Sacrifice is also a balancing mechanism, whether it’s an offering placed on an altar or the delayed gratification of a youngster trying to be on his best behavior to be worthy of gifts. Scapegoats serve a similar sacrificing function in culture, being someone or something we exile from a group to take the blame and atone for all our sins. (For more on this and the fascinating work of René Girard, check out Luke Burgis’ recent book Wanting)

Whatever we hold to be a good, honest, and absolute source of truth tends to be worthy of sacrifice and embody the balance and veracity attributes of a ledger.

Which could be why so many of our deity-like myths and characters are also the holders of balance, truth, and lists.

Royston Cartoons: Why Santa Claus's naughty and nice list is the Christmas  gift that just keeps on giving

So by now maybe it comes as less of a surprise that people attribute quasi-mystical properties to ideas and concepts that seem to allow for the kind of profound trust and truth usually attributed to gods, especially when that idea happens to also be a ledger.

I can appreciate the deep purpose religion has served for humans when its systems and rituals aren’t being wielded in service of self-interest at the expense of others. In the same way, I can appreciate why our central bank-led fiat monetary system had to emerge from a more honest hard money standard, and how it came to be corrupted as a source of great imbalance and, therefore, harm as well.

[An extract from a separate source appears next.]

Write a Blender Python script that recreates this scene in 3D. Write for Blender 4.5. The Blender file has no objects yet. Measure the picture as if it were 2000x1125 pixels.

But I can also appreciate the rituals themselves. The customs, the myths, the stories. I think our ability to willingly share in fictions as instruments for getting at a deeper truth is part of the cognitive sophistication that we as a species take for granted. That we can slip so easily between worlds of fact and fiction for the fun of it and not lose purchase on our underlying grip to reality is pretty astonishing.

The trick, of course, is balancing the two. And it never hurts to check them twice.